Now in particular, it can be shown that the filter quotient of an autological topos is autological and, moreover, that the functor $[-] : C / I \to C^\mathcal{U}$ preserves the stack semantics. Because $\mathcal{U}$ is an ultrafilter, the topos $C^\mathcal{U}$ is 2-valued. Call the composite functor $j : C \to C^\mathcal{U}$; then $j$ preserves the stack semantics.
However, there is a minor snag, which is that $C^\mathcal{U}$ is not necessarily well-pointed and thus doesn’t directly give rise to an ordinary model of ZF. In fact, that $C^\mathcal{U}$ is well-pointed is equivalent to the above 4 conditions - to see this, note that a Boolean topos is well-pointed iff it is 2-valued and $1$ is projective.
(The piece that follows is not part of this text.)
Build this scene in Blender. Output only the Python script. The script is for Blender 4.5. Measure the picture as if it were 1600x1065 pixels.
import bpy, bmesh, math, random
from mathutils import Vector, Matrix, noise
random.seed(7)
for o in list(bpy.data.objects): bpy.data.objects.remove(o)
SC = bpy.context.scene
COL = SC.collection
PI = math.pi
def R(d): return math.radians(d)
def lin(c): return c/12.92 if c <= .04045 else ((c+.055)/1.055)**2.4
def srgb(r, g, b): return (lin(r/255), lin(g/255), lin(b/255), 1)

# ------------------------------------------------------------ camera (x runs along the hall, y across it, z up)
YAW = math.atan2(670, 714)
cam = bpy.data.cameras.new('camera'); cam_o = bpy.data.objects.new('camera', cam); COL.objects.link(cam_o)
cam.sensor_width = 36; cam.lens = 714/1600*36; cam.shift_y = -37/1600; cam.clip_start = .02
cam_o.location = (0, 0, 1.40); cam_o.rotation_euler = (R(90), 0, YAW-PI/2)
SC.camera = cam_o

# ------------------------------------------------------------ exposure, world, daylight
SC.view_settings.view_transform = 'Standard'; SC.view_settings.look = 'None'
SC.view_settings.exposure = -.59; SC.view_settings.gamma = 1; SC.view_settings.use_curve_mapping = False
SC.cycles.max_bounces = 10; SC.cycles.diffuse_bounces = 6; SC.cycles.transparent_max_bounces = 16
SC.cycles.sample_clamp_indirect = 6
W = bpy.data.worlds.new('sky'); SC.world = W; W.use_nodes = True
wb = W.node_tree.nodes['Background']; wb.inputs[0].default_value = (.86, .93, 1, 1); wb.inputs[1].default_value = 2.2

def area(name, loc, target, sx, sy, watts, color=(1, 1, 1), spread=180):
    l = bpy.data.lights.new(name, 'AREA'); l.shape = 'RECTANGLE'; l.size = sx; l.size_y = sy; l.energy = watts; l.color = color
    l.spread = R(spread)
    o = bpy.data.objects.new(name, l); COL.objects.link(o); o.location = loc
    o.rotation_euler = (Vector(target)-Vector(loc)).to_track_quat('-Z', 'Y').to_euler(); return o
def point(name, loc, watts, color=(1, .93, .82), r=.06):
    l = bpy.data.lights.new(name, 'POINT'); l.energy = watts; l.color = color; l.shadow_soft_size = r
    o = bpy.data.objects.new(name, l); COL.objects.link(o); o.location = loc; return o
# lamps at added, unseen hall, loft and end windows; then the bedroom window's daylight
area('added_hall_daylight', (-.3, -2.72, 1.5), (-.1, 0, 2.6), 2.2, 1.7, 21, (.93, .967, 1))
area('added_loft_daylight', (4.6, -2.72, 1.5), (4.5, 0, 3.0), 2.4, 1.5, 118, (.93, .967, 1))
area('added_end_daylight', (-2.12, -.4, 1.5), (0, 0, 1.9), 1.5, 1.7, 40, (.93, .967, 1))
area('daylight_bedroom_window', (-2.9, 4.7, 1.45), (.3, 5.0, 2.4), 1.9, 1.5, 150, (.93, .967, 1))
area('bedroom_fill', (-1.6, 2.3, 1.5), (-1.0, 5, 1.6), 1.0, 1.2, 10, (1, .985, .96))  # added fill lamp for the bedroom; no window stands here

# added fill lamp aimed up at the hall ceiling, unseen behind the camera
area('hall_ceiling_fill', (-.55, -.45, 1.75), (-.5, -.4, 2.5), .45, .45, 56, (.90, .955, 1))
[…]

If this condition holds, then the topos-theoretic $C^\mathcal{U}$ and the set-theoretic version $M^\mathcal{U}$ are perfectly identical - if one starts with an $M$, considers its category of sets $C$, and builds the ultrapower $C^\mathcal{U}$, this is the same as first building the ultrapower $M^\mathcal{U}$ and then taking its category of sets.
But even if $C^\mathcal{U}$ is not well-pointed, it’s still a topos with exactly the same stack semantics as $C$, as witnessed by the stack semantics preserving functor $j$. And the stack semantics can be described by $C^\mathcal{U} \Vdash \phi([A_1], \ldots, [A_n], [f_1], \ldots, [f_m])$ if and only if $C \models \{i \in I \mid \phi(i^*(A_1), \ldots, i^*(A_n), i^*(f_1), \ldots, i^*(f_m))\} \in \mathcal{U}$ (where $i^*$ is the pullback along $i : 1 \to I$). The stack semantics of the global elements of $C^\mathcal{U}$ is precisely the topos theory phrasing of the theory $T$ described in section 3 of Spector’s paper.